(8 years, 1 month ago)
Commons ChamberI congratulate the hon. Member for Harrow West (Mr Thomas) on his comments, particularly those about the Help to Save product the Government are introducing. He talked about the Government looking at the role of credit unions and whether it would be possible to use payroll. It would be helpful if the Ministers, whom I welcome to the Chamber, commented on those matters, as well as some of the IFS criticisms and the very helpful Library briefing.
I want to focus on the Government’s lifetime ISA. We should not question its intentions. Its simple aim is to increase savings among the young and to help more people on to the housing ladder, and surely none of us can have any objection to that in principle. The difficulty is that we do not, of course, start with a blank sheet of paper, and adding yet more products to the already complicated savings landscape risks bringing unintended consequences. I want to focus on that risk.
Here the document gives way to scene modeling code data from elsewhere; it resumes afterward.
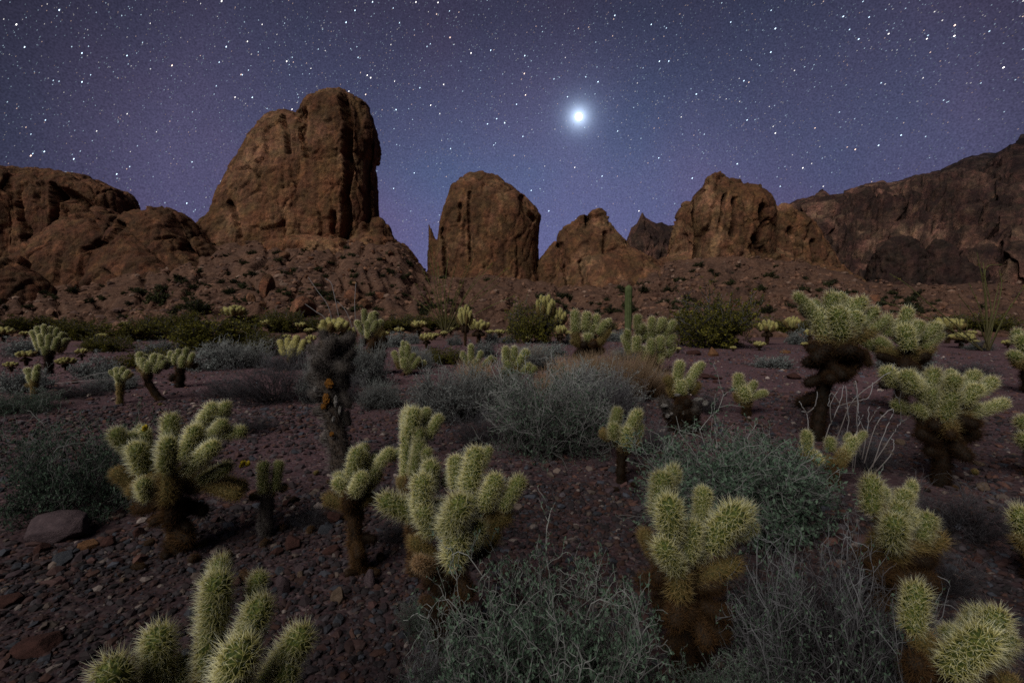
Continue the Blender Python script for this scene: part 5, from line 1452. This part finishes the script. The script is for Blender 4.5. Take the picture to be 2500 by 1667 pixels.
for q, (px, py, w, h, kind, lab) in enumerate([
        (560, 900, 170, 75, 'grey', 'silver-grey shrub below the dark creosote at left'), (480, 905, 120, 50, 'tuft', 'grey brush right of the bent-trunk cholla pair'), (150, 975, 150, 45, 'dark', 'thin dark brush under the forked cholla'),
        (640, 870, 110, 55, 'creosote', 'olive brush behind the plump yellow-green cholla'), (1010, 900, 90, 50, 'grey', 'small grey shrub beside the golden branching cholla'), (1290, 905, 140, 70, 'grey', 'grey shrub left of the upright cholla foot'),
        (1230, 1010, 200, 120, 'tangle', 'tangled grey shrub under the cholla with a hidden foot'), (1450, 1010, 240, 120, 'grey', 'wide grey shrub beneath the tall tan grass'), (1590, 960, 110, 60, 'grey', 'grey shrub at the foot of the many-headed cholla'),
        (1180, 1090, 170, 90, 'dark', 'dim grey brush left of the big tangled grey shrub'), (1600, 1120, 160, 90, 'dark', 'dark brush right of the heart-shaped cholla'), (1920, 1240, 260, 170, 'teal', 'second blue-green shrub nearer the forked white stick'),
        (2130, 1150, 150, 90, 'dark', 'dark brush under the spray of whitish stalks'), (830, 985, 120, 90, 'dark', 'dark brush around the lower trunk of the dead cholla'), (1040, 1560, 150, 110, 'tangle', 'short grey twigs at the foot of the centre cholla'),
        (2230, 1640, 180, 130, 'dark', 'dark twigs between the violet-grey tangle and the corner cholla'), (920, 1000, 110, 70, 'grey', 'small pale shrub right of the dead cholla trunk'),
        (330, 900, 130, 45, 'creosote', 'low olive bush behind the mushroom-shaped cholla'), (700, 905, 130, 60, 'dark', 'dark brush joining the dead cholla and the grey shrub on its left'), (255, 955, 110, 40, 'grey', 'thin grey brush left of the mushroom-shaped cholla'),
        (820, 880, 110, 45, 'creosote', 'olive bush behind the head of the dead cholla'), (1080, 890, 90, 40, 'creosote', 'low olive bush above the rounded silver-grey shrub'), (540, 975, 130, 60, 'dark', 'low dark brush right of the bent-trunk pair'),
        (1340, 870, 100, 34, 'tuft', 'blue-grey tuft in front of the tall cholla over the creosote'), (1560, 880, 110, 40, 'grey', 'grey brush under the dense many-headed cholla'), (1420, 1080, 200, 110, 'tangle', 'tangle of grey twigs left of the heart-shaped cholla'),
        (1900, 900, 90, 34, 'tuft', 'small grey tuft on the flat left of the tallest cholla trunk'), (2400, 920, 120, 36, 'dark', 'thin dark brush on the flat at the right edge'), (20, 1010, 140, 60, 'greygreen', 'grey-green brush at the left edge above the wide shrub'),
        (600, 1060, 120, 50, 'dark', 'sparse dark brush right of the large left cholla'), (1730, 1010, 110, 50, 'dark', 'sparse dark brush between the two-horned and the crooked cholla')]):
    shrub(px, py, w, h, kind, lab, q + 1, 'grey brush on the flat' if kind != 'creosote' else 'creosote bushes')

# shrubs dotted over the slopes
hm = [shrub_meshes('hill', v) for v in range(3)]
HS = [(620, 672, 34, 12), (595, 645, 22, 10), (655, 600, 14, 7), (505, 600, 22, 8), (520, 615, 16, 8), (760, 610, 24, 10), (745, 615, 20, 9), (840, 632, 16, 10), (810, 645, 22, 9), (900, 590, 26, 8), (175, 712, 26, 14), (135, 730, 16, 8), (220, 738, 28, 12), (255, 730, 22, 10),
      (385, 740, 60, 30), (330, 710, 24, 10), (455, 720, 28, 12), (480, 705, 40, 12), (540, 690, 18, 10), (560, 715, 30, 14), (68, 750, 22, 8), (68, 700, 14, 7), (10, 735, 24, 10), (490, 760, 70, 26), (300, 775, 34, 10), (590, 740, 40, 18), (700, 720, 24, 10), (960, 700, 20, 8)]
for q in range(250):
    px = r_.choice([r_.uniform(430, 1060), r_.uniform(-20, 2500), r_.uniform(1300, 2300)])
    cr = float(np.interp(px, CRX, CRY))
    py = cr + 6 + (772 - cr - 6) * r_.random() ** 0.8
    w = (9 + 18 * r_.random() ** 1.7) * (0.7 + (py - 580) / 230)
    HS.append((px, py, w, w * 0.45))
for q, (px, py, w, h) in enumerate(HS):
    p = ghit(px, py)
    if p[1] > 118:
        continue
    s = p[1] / F
    o = thing('slope_shrub', 'small dark green shrub dotted on the bare slopes below the buttes', 'shrub', (p[0], p[1], float(ground(p[0], p[1])) - 0.05), 'shrubs dotted over the slopes', q * 1.3, (w * s / 1.7, w * s / 1.7, h * s))
    add('foliage', hm[q % 3][1], o)
    add('branches', hm[q % 3][0], o)

# dry grass clump
rs = np.random.RandomState(77)


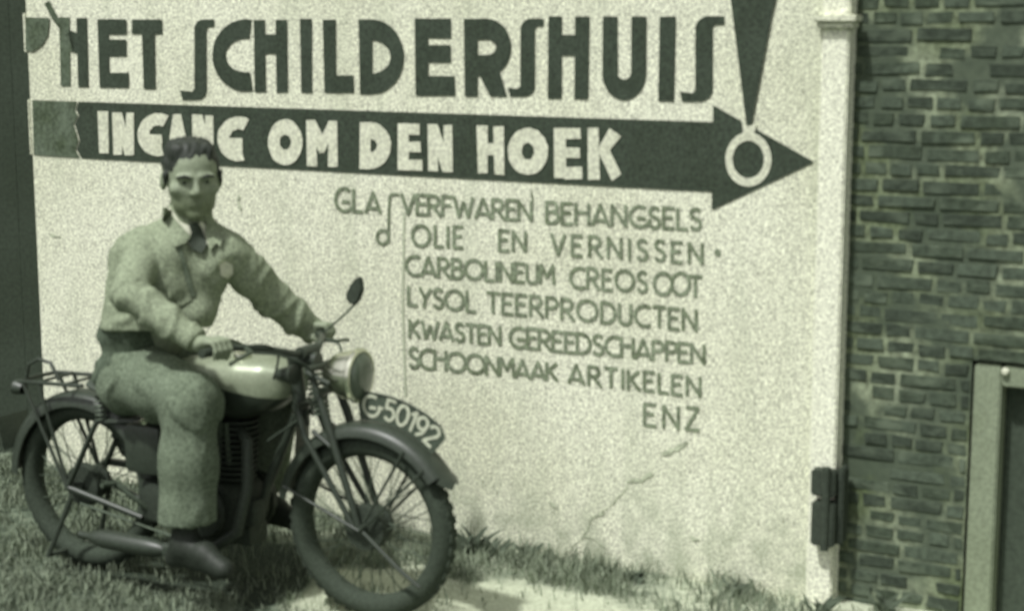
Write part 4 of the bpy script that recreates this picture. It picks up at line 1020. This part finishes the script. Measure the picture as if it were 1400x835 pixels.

As the Library briefing rather coyly puts it, over the past 25 years, a string of largely tax-based savings incentive schemes has been brought in under different Governments. Some Members will remember the stakeholder scheme, yet not many will perhaps now remember personal equity plans, tax-exempt special savings accounts, child trust funds—they ceased not that long ago—or indeed the saving gateway, which was never rolled out nationally. When we consider the lifetime ISA and what it is proposed that it will achieve, we must also bear in mind what other savings products exist.
Under the general heading of “savings” I include pensions; they are simply a particular form of savings designed primarily to provide people with adequate income in retirement. Of course as we live ever longer, the value of having those savings, lasting well beyond an age to which people were expected to live not long ago, becomes more important. The Government have a crucial role to play as the body that will prop up all or any of us when we run out of savings. I want to focus on a couple of things within the product range of savings and the potential unintended consequences of this Bill.
The LISA was introduced in this year’s Budget after the Chancellor said that it was clear there was no consensus on the future development of pensions. But in a sense he revealed his own hand by increasing the ISA limit and proposing the introduction of the lifetime ISA. This showed the Treasury’s direction of travel very clearly. It is no surprise that the Centre for Policy Studies has welcomed this ISA since, it says, it is similar to a proposal made in the past. Indeed, Michael Johnson at the CPS has been advocating the end of pensions for a long time. I have described him as the Guy Fawkes of the pensions industry—he would love to blow the whole thing up tomorrow if he could. The lifetime ISA was just one of his steps towards that goal, with a workplace ISA coming in next.
That is where some of the problems start. The Chancellor’s main underlying argument for introducing the LISA was that younger people did not understand pensions—that they were far too complicated and were not popular and therefore we needed to use the well-known brand of the ISA. I have clashed many times with the hon. Member for Ross, Skye and Lochaber (Ian Blackford)—mostly happily—on pensions issues. His contributions are normally way over the top, as, unsurprisingly, they were again this evening. However, he was right to use the quotation in the Association of British Insurers briefing, demonstrating that, interestingly, the opt-out rates in auto-enrolment among the under-30s have been the lowest of all age groups. That arguably suggests that younger people do not necessarily find pensions complicated when they are provided with a solution in the workplace into which they, their employer and the Government can all contribute and the paperwork is easy. So pensions do not have to be any more complex than any other form of savings, but what makes the whole sector more complicated is the constant temptation of successive Chancellors to act as product designer for the industry and introduce yet more different products.
I am a little puzzled by my hon. Friend’s use of the statistic that the under-30s have the lowest opt-out rate. The under-30s will of course become the over-30s and the over-40s, and they might well opt out at that point. Their continuing to opt in at this early stage, when they might not have quite so much pressure on their wage packet, is not necessarily indicative of what they will do in the future.
My hon. Friend makes a perfectly reasonable point, but he should bear in mind the fact that opt-out rates were expected to be 25% and are averaging 9% so far. The Government’s expectations about opt-out rates have therefore, happily, been proved wrong. He is right to say that the under-30s will become the over-30s, but we should all be trying to encourage those people to stay in and build up their savings through the pensions scheme, rather than introducing a competitive product that could, for various marketing reasons, seem more attractive and therefore divert people of all ages from the good and noble cause, which I think he supports, of building up more savings for their retirement.